Written by Emmuttmax (203 comments posted) 20th September 2008
Alexis, There is a saying "Less is more," but I believe in this case less is less. There is just not enough for me to go on to judge this as a story. 
 
The underling on bold words were distracting; they didn't add to the piece. 
 
"Because if there’s anything this past year has taught me, it’s that there are few, if anything, certainties in life."  

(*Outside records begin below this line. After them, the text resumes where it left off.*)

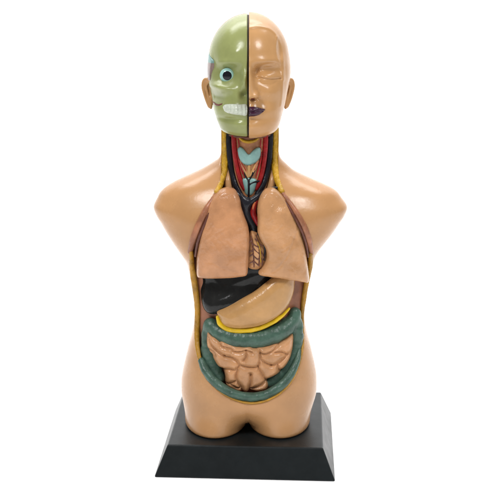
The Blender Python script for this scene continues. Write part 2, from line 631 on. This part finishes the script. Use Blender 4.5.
# hyoid band
veins('hyoid_band', [(npts([(237, 134), (242, 140), (248.5, 141.8), (256, 140), (261, 134.5)], 0.6),
                      [0.8, 1.3, 1.5, 1.3, 0.8])], M['fat'], neck, 1.0, 0.6)


def neck_y0(lift):
    return lambda x, z: NECK_Y(x, z) - lift


pillow('thyroid_cartilage', [(237.5, 149), (240.5, 147.2), (244, 149.5), (248.6, 154.5), (253, 150.5), (257.5, 147.8), (260.5, 149),
                             (260.5, 156), (257.5, 161.5), (252, 164.5), (247, 165.5), (241.5, 162.5), (238.3, 156.5)],
       -24, neck_y0(1.0), 2.2, 2.6, M['teal'], neck, 0.6)
pillow('trachea', [(242.5, 180), (248, 178), (256.5, 180), (255.5, 188), (252.5, 194.5), (248, 196), (244.5, 192)],
       -24, neck_y0(0.6), 2.0, 3.0, M['teal'], neck, 0.6)
for a in ([(240.5, 161), (243, 168), (247, 175)], [(242, 164), (245.5, 171), (248, 177)], [(257.5, 161), (255, 168), (251, 174)],
          [(256, 164.5), (253, 171), (250, 176)], [(249, 166), (249, 172), (248.8, 176)]):
    veins('throat_muscle', [(npts(a, 0.6), [1.4, 1.7, 1.2])], M['stomach'] if a[0][0] in (242, 249, 256) else M['muscle'], neck, 1, 0.55)
for a in ([(238.5, 158), (242, 168), (244.5, 178)], [(261, 158), (258.5, 168), (256, 178)], [(237.5, 152), (239, 162), (242.5, 174)], [(261.8, 152), (260.5, 162), (257, 175)],
          [(241.5, 163), (245, 169), (246.5, 173)], [(258, 163), (254.5, 169), (253, 172)], [(238, 139), (239, 145), (238, 150)], [(261, 139), (260.5, 145), (261.5, 150)]):
    veins('thyroid_artery', [(npts(a, 1.7), [0.5, 0.65, 0.4])], M['red'], neck, 1, 0.4)
veins('thyroid_vein', [(npts([(244, 172.5), (246, 177), (248.6, 181)], 2.0), [0.4, 0.6, 0.7]),
                       (npts([(255, 171), (251.5, 176.5), (248.8, 181)], 2.0), [0.4, 0.6, 0.7]),
                       (npts([(252.5, 172), (252.2, 175.5)], 2.0), [0.4, 0.5]),
                       (npts([(248.7, 181), (248.8, 190), (248.5, 199)], 2.6), [0.8, 0.9, 0.9]),
                       (npts([(259, 181), (253, 182.5), (248.8, 185)], 2.2), [0.8, 0.8, 0.7])], M['black'], neck, 1.0, 0.45)

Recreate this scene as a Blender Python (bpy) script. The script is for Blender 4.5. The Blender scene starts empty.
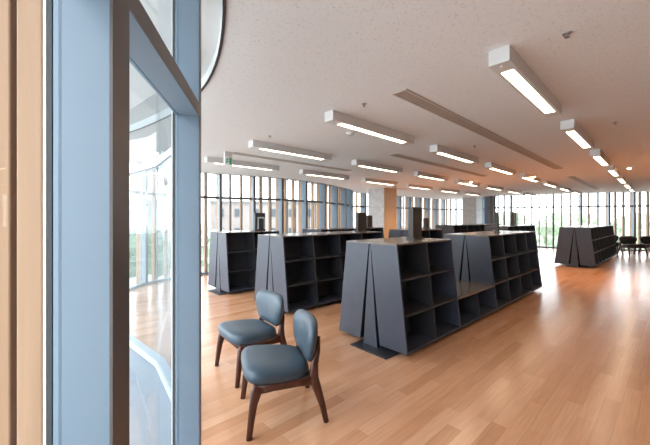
import bpy, bmesh, math, random
from mathutils import Vector, Matrix
random.seed(4)
S = bpy.context.scene
COL = S.collection
PI = math.pi
CAM_H = 1.40
CEIL = 2.50
POCKET = 2.58
ANG = math.atan2(.668, .744)          # direction of the bookcase rows in plan
AX, BX = Vector((.744, .668, 0)).normalized(), Vector((-.668, .744, 0)).normalized()
LANG = math.radians(43.4)             # the ceiling grid
LX, LY = Vector((math.cos(LANG), math.sin(LANG), 0)), Vector((-.668, .744, 0)).normalized()
def AB(a, b, z=0.0):
    p = AX * a + BX * b
    return Vector((p.x, p.y, z))

# ------------------------------------------------------------------ materials
def new_mat(name):
    m = bpy.data.materials.new(name); m.use_nodes = True
    nt = m.node_tree; nt.nodes.clear()
    out = nt.nodes.new('ShaderNodeOutputMaterial')
    b = nt.nodes.new('ShaderNodeBsdfPrincipled')
    nt.links.new(b.outputs[0], out.inputs[0])
    return m, nt, b, out
def N(nt, kind, **kw):
    n = nt.nodes.new(kind)
    for k, v in kw.items():
        setattr(n, k, v)
    return n
def math_n(nt, op, a, b=None):
    n = N(nt, 'ShaderNodeMath', operation=op)
    for i, v in enumerate((a, b)):
        if v is None: continue
        if isinstance(v, (int, float)): n.inputs[i].default_value = v
        else: nt.links.new(v, n.inputs[i])
    return n.outputs[0]
def ramp(nt, fac, stops):
    r = N(nt, 'ShaderNodeValToRGB')
    el = r.color_ramp.elements
    while len(el) < len(stops): el.new(.5)
    for e, (p, c) in zip(el, stops):
        e.position = p; e.color = (*c, 1)
    nt.links.new(fac, r.inputs[0])
    return r.outputs[0]
def plain(name, c, rough=.5, var=.06, scale=6., metal=0., stretch=(1, 1, 1), spec=.5, bump=0., bscale=200.):
    """a painted / moulded surface with a faint procedural variation"""
    m, nt, b, out = new_mat(name)
    tc = N(nt, 'ShaderNodeTexCoord')
    mp = N(nt, 'ShaderNodeMapping'); mp.inputs['Scale'].default_value = stretch
    nt.links.new(tc.outputs['Object'], mp.inputs[0])
    no = N(nt, 'ShaderNodeTexNoise'); no.inputs['Scale'].default_value = scale; no.inputs['Detail'].default_value = 4
    nt.links.new(mp.outputs[0], no.inputs[0])
    lo = tuple(max(0, x * (1 - var)) for x in c); hi = tuple(min(1, x * (1 + var)) for x in c)
    nt.links.new(ramp(nt, no.outputs[0], [(.3, lo), (.7, hi)]), b.inputs['Base Color'])
    b.inputs['Roughness'].default_value = rough
    b.inputs['Metallic'].default_value = metal
    b.inputs['Specular IOR Level'].default_value = spec
    if bump:
        n2 = N(nt, 'ShaderNodeTexNoise'); n2.inputs['Scale'].default_value = bscale
        nt.links.new(tc.outputs['Object'], n2.inputs[0])
        bp = N(nt, 'ShaderNodeBump'); bp.inputs['Strength'].default_value = bump; bp.inputs['Distance'].default_value = .002
        nt.links.new(n2.outputs[0], bp.inputs['Height']); nt.links.new(bp.outputs[0], b.inputs['Normal'])
    return m
def wood(name, c1, c2, rough=.45, along='Z', scale=14.):
    m, nt, b, out = new_mat(name)
    tc = N(nt, 'ShaderNodeTexCoord')
    mp = N(nt, 'ShaderNodeMapping')
    mp.inputs['Scale'].default_value = {'Z': (1, 1, .06), 'X': (.06, 1, 1), 'Y': (1, .06, 1)}[along]
    nt.links.new(tc.outputs['Object'], mp.inputs[0])
    no = N(nt, 'ShaderNodeTexNoise'); no.inputs['Scale'].default_value = scale * 4; no.inputs['Detail'].default_value = 6
    no.inputs['Distortion'].default_value = .6
    nt.links.new(mp.outputs[0], no.inputs[0])
    nt.links.new(ramp(nt, no.outputs[0], [(.28, c1), (.72, c2)]), b.inputs['Base Color'])
    b.inputs['Roughness'].default_value = rough
    return m
def floor_material():
    m, nt, b, out = new_mat('birch_planks')
    tc = N(nt, 'ShaderNodeTexCoord')
    mp = N(nt, 'ShaderNodeMapping'); mp.inputs['Rotation'].default_value = (0, 0, -ANG)
    nt.links.new(tc.outputs['Object'], mp.inputs[0])
    sp = N(nt, 'ShaderNodeSeparateXYZ'); nt.links.new(mp.outputs[0], sp.inputs[0])
    W, L = .095, .95
    row = math_n(nt, 'FLOOR', math_n(nt, 'DIVIDE', sp.outputs[1], W))
    wn = N(nt, 'ShaderNodeTexWhiteNoise', noise_dimensions='1D'); nt.links.new(row, wn.inputs['W'])
    xl = math_n(nt, 'ADD', math_n(nt, 'DIVIDE', sp.outputs[0], L), math_n(nt, 'MULTIPLY', wn.outputs[0], 7.))
    col = math_n(nt, 'FLOOR', xl)
    cb = N(nt, 'ShaderNodeCombineXYZ'); nt.links.new(row, cb.inputs[0]); nt.links.new(col, cb.inputs[1])
    w2 = N(nt, 'ShaderNodeTexWhiteNoise', noise_dimensions='2D'); nt.links.new(cb.outputs[0], w2.inputs['Vector'])
    base = ramp(nt, w2.outputs[0], [(0., FLOOR_C[0]), (.25, FLOOR_C[1]), (.75, FLOOR_C[2]), (1., FLOOR_C[3])])
    # grain
    g = N(nt, 'ShaderNodeMapping'); g.inputs['Scale'].default_value = (1.2, 22, 1)
    nt.links.new(mp.outputs[0], g.inputs[0])
    no = N(nt, 'ShaderNodeTexNoise'); no.inputs['Scale'].default_value = 3.; no.inputs['Detail'].default_value = 6
    nt.links.new(g.outputs[0], no.inputs[0])
    gr = ramp(nt, no.outputs[0], [(.3, (.86, .84, .82)), (.65, (1.06, 1.06, 1.06))])
    mx = N(nt, 'ShaderNodeMix', data_type='RGBA', blend_type='MULTIPLY'); mx.inputs[0].default_value = .7
    nt.links.new(base, mx.inputs[6]); nt.links.new(gr, mx.inputs[7])
    # thin joints
    fy = math_n(nt, 'FRACT', math_n(nt, 'DIVIDE', sp.outputs[1], W))
    fx = math_n(nt, 'FRACT', xl)
    j = math_n(nt, 'MAXIMUM', math_n(nt, 'LESS_THAN', fy, .022), math_n(nt, 'LESS_THAN', fx, .0025))
    m2 = N(nt, 'ShaderNodeMix', data_type='RGBA'); nt.links.new(math_n(nt, 'MULTIPLY', j, .45), m2.inputs[0])
    nt.links.new(mx.outputs[2], m2.inputs[6]); m2.inputs[7].default_value = (.22, .11, .06, 1)
    nt.links.new(m2.outputs[2], b.inputs['Base Color'])
    b.inputs['Roughness'].default_value = .22
    b.inputs['Specular IOR Level'].default_value = .62
    return m
def ceiling_material():
    m, nt, b, out = new_mat('speckled_ceiling_board')
    tc = N(nt, 'ShaderNodeTexCoord')
    no = N(nt, 'ShaderNodeTexNoise'); no.inputs['Scale'].default_value = 75; no.inputs['Detail'].default_value = 3; no.inputs['Roughness'].default_value = .6
    nt.links.new(tc.outputs['Object'], no.inputs[0])
    c = ramp(nt, no.outputs[0], [(.28, (.56, .55, .53)), (.42, CEIL_C), (1., CEIL_C)])
    nt.links.new(c, b.inputs['Base Color'])
    b.inputs['Roughness'].default_value = .85
    b.inputs['Specular IOR Level'].default_value = .2
    return m
def emit_mat(name, c, s):
    m = bpy.data.materials.new(name); m.use_nodes = True
    nt = m.node_tree; nt.nodes.clear()
    out = N(nt, 'ShaderNodeOutputMaterial'); e = N(nt, 'ShaderNodeEmission')
    e.inputs[0].default_value = (*c, 1); e.inputs[1].default_value = s
    nt.links.new(e.outputs[0], out.inputs[0])
    return m
def glass_mat():
    m = bpy.data.materials.new('clear_window_glass'); m.use_nodes = True
    nt = m.node_tree; nt.nodes.clear()
    out = N(nt, 'ShaderNodeOutputMaterial')
    t = N(nt, 'ShaderNodeBsdfTransparent'); t.inputs[0].default_value = (.93, .96, .97, 1)
    g = N(nt, 'ShaderNodeBsdfGlossy'); g.inputs['Roughness'].default_value = .01
    ge = N(nt, 'ShaderNodeNewGeometry')
    dt = N(nt, 'ShaderNodeVectorMath', operation='DOT_PRODUCT')
    nt.links.new(ge.outputs['Normal'], dt.inputs[0]); nt.links.new(ge.outputs['Incoming'], dt.inputs[1])
    k = math_n(nt, 'SUBTRACT', 1., math_n(nt, 'ABSOLUTE', dt.outputs['Value']))
    fr = math_n(nt, 'ADD', math_n(nt, 'MULTIPLY', math_n(nt, 'POWER', k, 5.), .5), .02)      # Schlick reflectance, same from both sides
    mx = N(nt, 'ShaderNodeMixShader')
    nt.links.new(fr, mx.inputs[0]); nt.links.new(t.outputs[0], mx.inputs[1]); nt.links.new(g.outputs[0], mx.inputs[2])
    nt.links.new(mx.outputs[0], out.inputs[0])
    return m
def foliage_mat(name, c1, c2):
    m, nt, b, out = new_mat(name)
    tc = N(nt, 'ShaderNodeTexCoord')
    no = N(nt, 'ShaderNodeTexNoise'); no.inputs['Scale'].default_value = 2.5; no.inputs['Detail'].default_value = 8
    nt.links.new(tc.outputs['Object'], no.inputs[0])
    nt.links.new(ramp(nt, no.outputs[0], [(.35, c1), (.65, c2)]), b.inputs['Base Color'])
    b.inputs['Roughness'].default_value = .8
    return m
def concrete_mat():
    m, nt, b, out = new_mat('fair_faced_concrete')
    tc = N(nt, 'ShaderNodeTexCoord')
    no = N(nt, 'ShaderNodeTexNoise'); no.inputs['Scale'].default_value = 5; no.inputs['Detail'].default_value = 8
    nt.links.new(tc.outputs['Object'], no.inputs[0])
    c = ramp(nt, no.outputs[0], [(.3, (.44, .44, .44)), (.7, (.58, .58, .58))])
    sp = N(nt, 'ShaderNodeSeparateXYZ'); nt.links.new(tc.outputs['Object'], sp.inputs[0])
    f = math_n(nt, 'FRACT', math_n(nt, 'DIVIDE', sp.outputs[2], .9))
    mx = N(nt, 'ShaderNodeMix', data_type='RGBA'); nt.links.new(math_n(nt, 'MULTIPLY', math_n(nt, 'LESS_THAN', f, .012), .6), mx.inputs[0])
    nt.links.new(c, mx.inputs[6]); mx.inputs[7].default_value = (.15, .15, .14, 1)
    nt.links.new(mx.outputs[2], b.inputs['Base Color']); b.inputs['Roughness'].default_value = .6
    return m

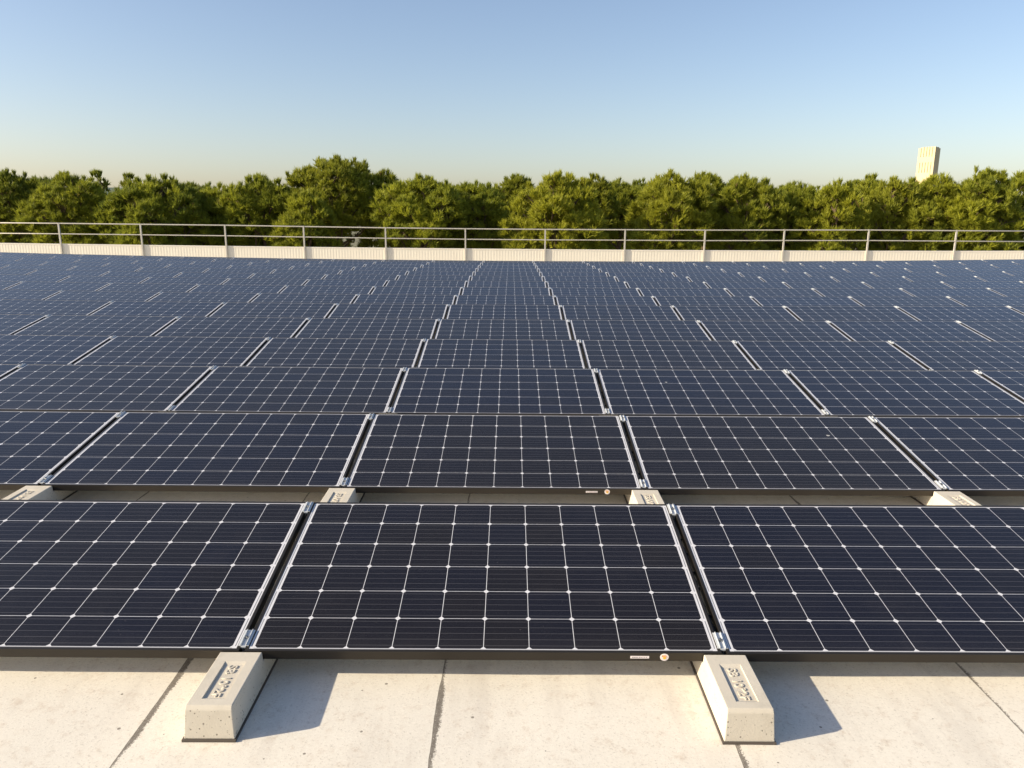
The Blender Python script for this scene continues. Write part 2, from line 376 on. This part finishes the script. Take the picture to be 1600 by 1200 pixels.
# ------------------------------------------------------------------ ballast blocks
def block_body():
    hw, hb = .0720, .0785
    t = TILT
    ZB, ZT = -.109, -.003
    def und(y): return (y*math.tan(t)) - TH/math.cos(t) - .001
    prof = [(-.313, ZB), (-.304, ZT-.012), (-.296, ZT), (-.0018, ZT), (-.0012, und(0)-.002), (.17, und(.17)), (.20, -.085), (.74, -.085), (.80, und(.80)), (.962, und(.962)), (.985, ZB)]
    bm = bmesh.new()
    def wz(z): return hb + (hw-hb)*min(1, (z-ZB)/(ZT-ZB))
    L = [bm.verts.new((-wz(z), y, z)) for y, z in prof]; Rr = [bm.verts.new((wz(z), y, z)) for y, z in prof]
    bm.faces.new(L); bm.faces.new(Rr[::-1]); n = len(prof)
    for i in range(n): bm.faces.new((L[i], L[(i+1) % n], Rr[(i+1) % n], Rr[i]))
    bmesh.ops.recalc_face_normals(bm, faces=bm.faces)
    bmesh.ops.bevel(bm, geom=[e for e in bm.edges if e.calc_length() > .001], offset=.0028, segments=2, affect='EDGES', profile=.5)
    a = bpy.data.objects.new('a', bmesh_mesh('body', bm)); col.objects.link(a)
    bm = bmesh.new()                                # tray sunk into the top, ramped at both ends
    z = ZT - .0058
    k = (.03-z)/.0058
    A = [(-.034, -.252, z), (.036, -.252, z), (.036, -.072, z), (-.034, -.072, z), (-.034-.0008*k, -.252-.012*k, .03), (.036+.001*k, -.252-.012*k, .03), (.036+.001*k, -.072+.014*k, .03), (-.034-.0008*k, -.072+.014*k, .03)]
    vs = [bm.verts.new(q) for q in A]
    for f in ((0,3,2,1), (4,5,6,7), (0,1,5,4), (1,2,6,5), (2,3,7,6), (3,0,4,7)): bm.faces.new([vs[i] for i in f])
    b = bpy.data.objects.new('b', bmesh_mesh('cut', bm)); col.objects.link(b)
    md = a.modifiers.new('x', 'BOOLEAN'); md.object = b; md.operation = 'DIFFERENCE'; md.solver = 'EXACT'
    dg = bpy.context.evaluated_depsgraph_get()
    me = bpy.data.meshes.new_from_object(a.evaluated_get(dg)); me.name = 'body'
    bpy.data.objects.remove(a); bpy.data.objects.remove(b)
    me.materials.clear(); me.materials.append(M['concrete'])
    # slightly uneven cast surface
    return me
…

"Anything" should be changed to "any." Actually, you should re-read the first full paragraph and reconsidered your sentences. 
 
This may be an interesting story.

Written by bluecity (432 comments posted) 21st September 2008
Alex, this started off very well indeed. I was settling down to a very interesting read when... you stopped. 
 
I'm not very happy about your sentence construction. We have moved away from the time when every word had to be in a sentence, but your clauses which are not sentences do come across as a bit clunky.  
 
I loved the 7 phrases summing up Evan. He sounds like a fascinating bloke and a great mc. I think all writers should write 7 phrases describing their main character before they even think of writing the first word. ...I'm off to do that now for my novel, btw. 
 
Rosemary

Written by tomhonnor (14 comments posted) 23rd September 2008
I like how original this piece is shapping up to be. It is difficult and I imagine there are no apologies for that. Like Irvine Welsh writing Trainspotting.  
 
It did end rather abruptly though, any more...?  
 
Can't really judge unti I've read some more. Could be interesting though.